• WHAT TO PRODUCE: Write every line out verbatim and omit the pictures.

• DATA EXCERPT:
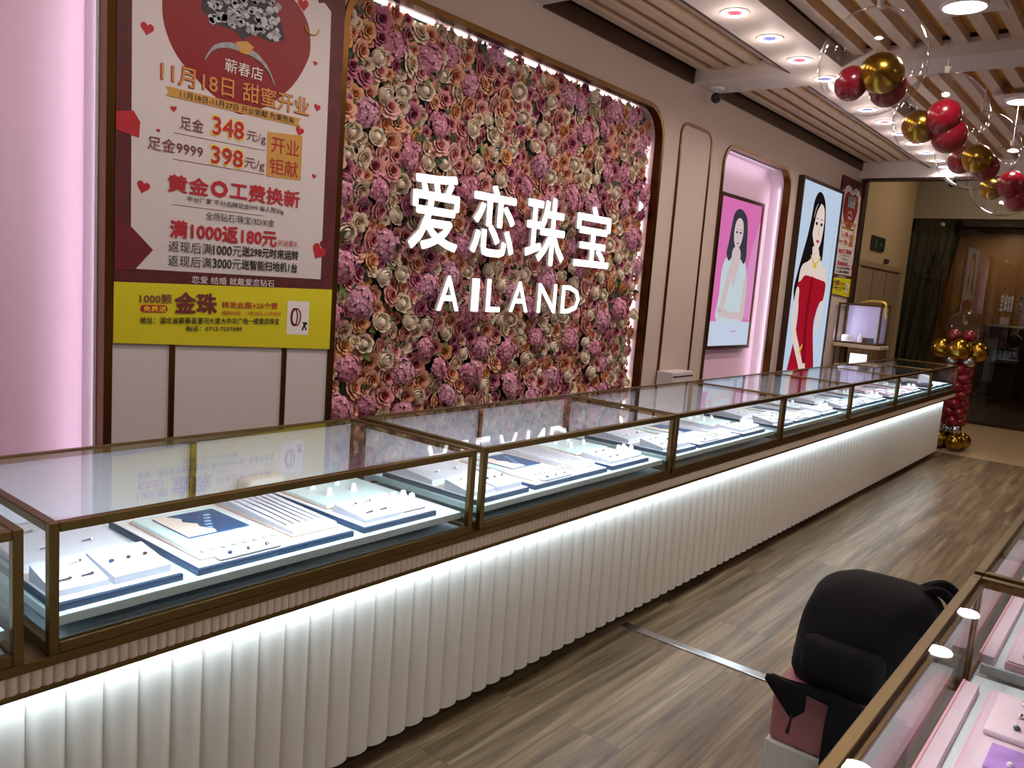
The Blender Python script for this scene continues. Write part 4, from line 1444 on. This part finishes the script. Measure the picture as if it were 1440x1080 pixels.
M_PACK = pm('black_nylon', (17, 16, 20), .8, noise=.25, nscale=40, spec=.25)
M_COAT = pm('black_wool', (15, 14, 17), .9, noise=.25, nscale=60, spec=.2)
t = thing('backpack', 'black backpack slumped on the pink stool', 'backpack', (-.545, 2.33, .4515))
bm = MB()
rows, cols_ = 20, 40
vs, fs = [], []
for j in range(rows + 1):
    v = j / rows
    zz = .452 + .308 * v
    # profile: wide foot, rounded top; leans a little
    wx = .172 * (1 - .06 * v) * (max(0.0, 1 - max(0, (v - .66) / .34) ** 2.8)) ** .5 + .001
    wy = .165 * (1 - .25 * v) * (max(0.0, 1 - max(0, (v - .55) / .45) ** 2.2)) ** .5 + .001
    if v < .12:
        q = .86 + .14 * (v / .12)
        wx *= q; wy *= q
    for k in range(cols_):
        a = 2 * math.pi * k / cols_
        ca, sa = math.cos(a), math.sin(a)
        e = .62
        px = wx * math.copysign(abs(ca) ** e, ca)
        py = wy * math.copysign(abs(sa) ** e, sa)
        wob = 1 + .028 * math.sin(3 * a + 5 * v) + .02 * math.sin(7 * a - 9 * v)
        vs.append((-.552 + px * wob + .045 * v, 2.335 + py * wob + .03 * v, zz))
for j in range(rows):
    for k in range(cols_):
        fs.append((j * cols_ + k, j * cols_ + (k + 1) % cols_, (j + 1) * cols_ + (k + 1) % cols_, (j + 1) * cols_ + k))
fs.append(tuple(reversed(range(cols_))))
fs.append(tuple(rows * cols_ + k for k in range(cols_)))
bm.add(vs, fs)
bm.build('bag_body', M_PACK, t, True, 80)
MB().rbox((-.66, 2.165, .47), (-.44, 2.23, .60), .03).build('front_pocket', M_PACK, t, True, 60)
for dy in (0, .07):
    MB().tube(cat_rom([(-.44, 2.36 + dy, .72), (-.385, 2.40 + dy, .745), (-.345, 2.43 + dy, .70), (-.35, 2.44 + dy, .60), (-.40, 2.42 + dy, .50)], 6, False), .014, 8).build('shoulder_strap', M_PACK, t, True)
MB().tube([(-.350, 2.40, .715), (-.368, 2.385, .62), (-.385, 2.36, .54)], .0025, 6).ball((-.352, 2.40, .70), .008, 0, 8).build('zip_pull', M_GOLD, t, True)

# coat laid between the bag and the seat: front corner flap and a long fall on the counter side
t = thing('coat', 'black coat hanging down the pink stool under the backpack', 'coat', (-.46, 2.15, .25))
def sheet(P, nu, nv, th, name):
    """cloth from a grid function P(u,v) given thickness th"""
    vs, fs = [], []
    top = [[Vector(P(i / nu, j / nv)) for i in range(nu + 1)] for j in range(nv + 1)]
    for j in range(nv + 1):
        for i in range(nu + 1):
            vs.append(top[j][i])
    N = len(vs)
    for j in range(nv + 1):
        for i in range(nu + 1):
            du = top[j][min(i + 1, nu)] - top[j][max(i - 1, 0)]
            dv = top[min(j + 1, nv)][i] - top[max(j - 1, 0)][i]
            nrm = du.cross(dv)
            nrm = nrm.normalized() if nrm.length > 1e-9 else Vector((0, 0, 1))
            vs.append(top[j][i] - nrm * th)
    w = nu + 1
    for j in range(nv):
        for i in range(nu):
            a = j * w + i
            fs.append((a, a + 1, a + w + 1, a + w))
            fs.append((N + a + w, N + a + w + 1, N + a + 1, N + a))
    for i in range(nu):
        fs.append((i, N + i, N + i + 1, i + 1))
        a = nv * w + i
        fs.append((a + 1, N + a + 1, N + a, a))
    for j in range(nv):
        a = j * w
        fs.append((a + w, N + a + w, N + a, a))
        a = j * w + nu
        fs.append((a, N + a, N + a + w, a + w))
    return MB().add(vs, fs)


def fall(u, v):
    # u across (from the seat edge to the counter side), v from the top edge downwards
    x = -.553 + .20 * u + .010 * math.sin(9 * u) * v
    fold = .012 * math.sin(u * 20) * v
    z = .468 - .30 * v - .02 * u * v
    y = 2.138 - .016 * min(1, v * 4) - fold * .6
    return (x, y, z)


sheet(fall, 18, 12, .008, 'c').build('coat_front', M_COAT, t, True, 80)


def top_layer(u, v):
    x = SX0 - .010 + .345 * u
    y = 2.136 + .05 * v
    z = .4570 + .006 * math.sin(9 * u + 4 * v)
    return (x, y, z)


sheet(top_layer, 16, 10, .008, 'c').build('coat_lining', M_COAT, t, True, 80)


def flap(u, v):
    # corner hanging over the seat's front edge
    x = SX0 - .014 + .115 * u
    drop = v * (.095 * (1 - abs(u - .72) * 1.25))
    return (x, 2.138 - .010 * min(1, v * 3), .468 - max(.004, drop))


sheet(flap, 12, 6, .006, 'c').build('coat_hem', M_COAT, t, True, 80)
MB().tube([(-.640, 2.118, .392), (-.643, 2.117, .362), (-.647, 2.118, .335)], [.0035, .0035, .006], 8).build('drawcord', M_BLACK, t, True)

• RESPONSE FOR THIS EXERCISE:
The Blender Python script for this scene continues. Write part 4, from line 1444 on. This part finishes the script. Measure the picture as if it were 1440x1080 pixels.
M_PACK = pm('black_nylon', (17, 16, 20), .8, noise=.25, nscale=40, spec=.25)
M_COAT = pm('black_wool', (15, 14, 17), .9, noise=.25, nscale=60, spec=.2)
t = thing('backpack', 'black backpack slumped on the pink stool', 'backpack', (-.545, 2.33, .4515))
bm = MB()
rows, cols_ = 20, 40
vs, fs = [], []
for j in range(rows + 1):
    v = j / rows
    zz = .452 + .308 * v
    # profile: wide foot, rounded top; leans a little
    wx = .172 * (1 - .06 * v) * (max(0.0, 1 - max(0, (v - .66) / .34) ** 2.8)) ** .5 + .001
    wy = .165 * (1 - .25 * v) * (max(0.0, 1 - max(0, (v - .55) / .45) ** 2.2)) ** .5 + .001
    if v < .12:
        q = .86 + .14 * (v / .12)
        wx *= q; wy *= q
    for k in range(cols_):
        a = 2 * math.pi * k / cols_
        ca, sa = math.cos(a), math.sin(a)
        e = .62
        px = wx * math.copysign(abs(ca) ** e, ca)
        py = wy * math.copysign(abs(sa) ** e, sa)
        wob = 1 + .028 * math.sin(3 * a + 5 * v) + .02 * math.sin(7 * a - 9 * v)
        vs.append((-.552 + px * wob + .045 * v, 2.335 + py * wob + .03 * v, zz))
for j in range(rows):
    for k in range(cols_):
        fs.append((j * cols_ + k, j * cols_ + (k + 1) % cols_, (j + 1) * cols_ + (k + 1) % cols_, (j + 1) * cols_ + k))
fs.append(tuple(reversed(range(cols_))))
fs.append(tuple(rows * cols_ + k for k in range(cols_)))
bm.add(vs, fs)
bm.build('bag_body', M_PACK, t, True, 80)
MB().rbox((-.66, 2.165, .47), (-.44, 2.23, .60), .03).build('front_pocket', M_PACK, t, True, 60)
for dy in (0, .07):
    MB().tube(cat_rom([(-.44, 2.36 + dy, .72), (-.385, 2.40 + dy, .745), (-.345, 2.43 + dy, .70), (-.35, 2.44 + dy, .60), (-.40, 2.42 + dy, .50)], 6, False), .014, 8).build('shoulder_strap', M_PACK, t, True)
MB().tube([(-.350, 2.40, .715), (-.368, 2.385, .62), (-.385, 2.36, .54)], .0025, 6).ball((-.352, 2.40, .70), .008, 0, 8).build('zip_pull', M_GOLD, t, True)

# coat laid between the bag and the seat: front corner flap and a long fall on the counter side
t = thing('coat', 'black coat hanging down the pink stool under the backpack', 'coat', (-.46, 2.15, .25))
def sheet(P, nu, nv, th, name):
    """cloth from a grid function P(u,v) given thickness th"""
    vs, fs = [], []
    top = [[Vector(P(i / nu, j / nv)) for i in range(nu + 1)] for j in range(nv + 1)]
    for j in range(nv + 1):
        for i in range(nu + 1):
            vs.append(top[j][i])
    N = len(vs)
    for j in range(nv + 1):
        for i in range(nu + 1):
            du = top[j][min(i + 1, nu)] - top[j][max(i - 1, 0)]
            dv = top[min(j + 1, nv)][i] - top[max(j - 1, 0)][i]
            nrm = du.cross(dv)
            nrm = nrm.normalized() if nrm.length > 1e-9 else Vector((0, 0, 1))
            vs.append(top[j][i] - nrm * th)
    w = nu + 1
    for j in range(nv):
        for i in range(nu):
            a = j * w + i
            fs.append((a, a + 1, a + w + 1, a + w))
            fs.append((N + a + w, N + a + w + 1, N + a + 1, N + a))
    for i in range(nu):
        fs.append((i, N + i, N + i + 1, i + 1))
        a = nv * w + i
        fs.append((a + 1, N + a + 1, N + a, a))
    for j in range(nv):
        a = j * w
        fs.append((a + w, N + a + w, N + a, a))
        a = j * w + nu
        fs.append((a, N + a, N + a + w, a + w))
    return MB().add(vs, fs)


def fall(u, v):
    # u across (from the seat edge to the counter side), v from the top edge downwards
    x = -.553 + .20 * u + .010 * math.sin(9 * u) * v
    fold = .012 * math.sin(u * 20) * v
    z = .468 - .30 * v - .02 * u * v
    y = 2.138 - .016 * min(1, v * 4) - fold * .6
    return (x, y, z)


sheet(fall, 18, 12, .008, 'c').build('coat_front', M_COAT, t, True, 80)


def top_layer(u, v):
    x = SX0 - .010 + .345 * u
    y = 2.136 + .05 * v
    z = .4570 + .006 * math.sin(9 * u + 4 * v)
    return (x, y, z)


sheet(top_layer, 16, 10, .008, 'c').build('coat_lining', M_COAT, t, True, 80)


def flap(u, v):
    # corner hanging over the seat's front edge
    x = SX0 - .014 + .115 * u
    drop = v * (.095 * (1 - abs(u - .72) * 1.25))
    return (x, 2.138 - .010 * min(1, v * 3), .468 - max(.004, drop))


sheet(flap, 12, 6, .006, 'c').build('coat_hem', M_COAT, t, True, 80)
MB().tube([(-.640, 2.118, .392), (-.643, 2.117, .362), (-.647, 2.118, .335)], [.0035, .0035, .006], 8).build('drawcord', M_BLACK, t, True)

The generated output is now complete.